Por Paulo Junior


As obras de Machado de Assis (1839-1908) foram adaptadas por diferentes cineastas ao longo dos séculos XX e XXI. Destacam-se as adaptações de Humberto Mauro (Um apólogo: Machado de Assis – 1939), de Nelson Pereira dos Santos (Missa do Galo – 1981), de Cláudio Costa Val (A cartomante – 2000) e de André Klotzel (Memórias Póstumas – 2001). O curta-metragem Hoje tem felicidade (2005), de Lisiane Cohen, é inspirado no capítulo “A propósito de botas”, do livro Memórias póstumas de Brás Cubas (1881).

O filme conta o cotidiano de Rui, que trabalha no escritório de uma empresa e tem um casamento infeliz. Logo no início, observamos sua rotina em seu trabalho, em uma cena à la Tempos modernos (1936, Charles Chaplin), onde é parte do sistema produtivo da empresa. O protagonista é promovido a chefe do setor comercial, ganhando apenas um novo carimbo, com a inscrição “comercial”. Durante o horário de almoço, Rui se senta em uma praça e começa a lembrar de sua vida infeliz. Pai de dois garotos que só brigam, com uma mulher que só reclama, a personagem principal começa a refletir sobre a sua realidade. Após ter sido roubado, uma frase (“Toda a sabedoria humana não vale um par de botas curtas”) é introduzida no imaginário de Rui, se tornando o fio-condutor da história.
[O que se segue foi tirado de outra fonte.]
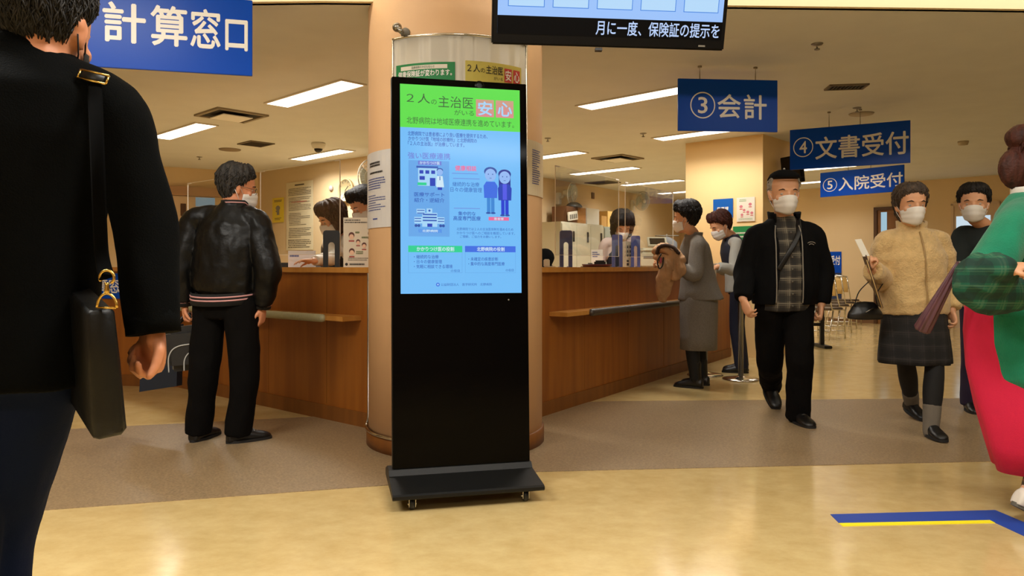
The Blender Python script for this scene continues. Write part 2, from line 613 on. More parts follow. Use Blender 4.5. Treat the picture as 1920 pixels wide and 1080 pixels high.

Rui, em busca de uma alternativa de felicidade, resolve comprar um par de sapatos menores do que calça. Após a compra, o protagonista volta a sua rotina diária, caminhando de um lado para o outro, ao mesmo tempo em que tem flashbacks de sua família. A dor provocada seria um método de alcançar o prazer satisfatório, ao retirar os sapatos, provocando um sentimento de felicidade. Ao contrário de Julie, do belíssimo A liberdade é azul (1993, Krzysztof Kieślowski), que provocava a dor para esquecer a tragédia que assolou a sua vida, Rui provoca a dor buscando encontrar a verdadeira felicidade, proporcionada pelo alívio de seus pés.Cohen conseguiu unir a história contada pela sua avó, de um homem com o sapato apertado, com o trecho do romance de Machado. Utilizando apenas a ideia principal do capítulo, a cineasta conseguiu construir um belo enredo que mostra o cotidiano de um homem infeliz (tanto no casamento, quanto no trabalho), que busca uma alternativa para a sua vida desgraçada. “Uma vez aliviado, respirei à larga e deitei-me a fio comprido, enquanto os pés e todo eu atrás deles, entrávamos numa relativa bem-aventurança. Então considerei que as botas apertadas são de uma das maiores aventuras da terra, porque, fazendo doer os pés, dão azo ao prazer de as descalçar”.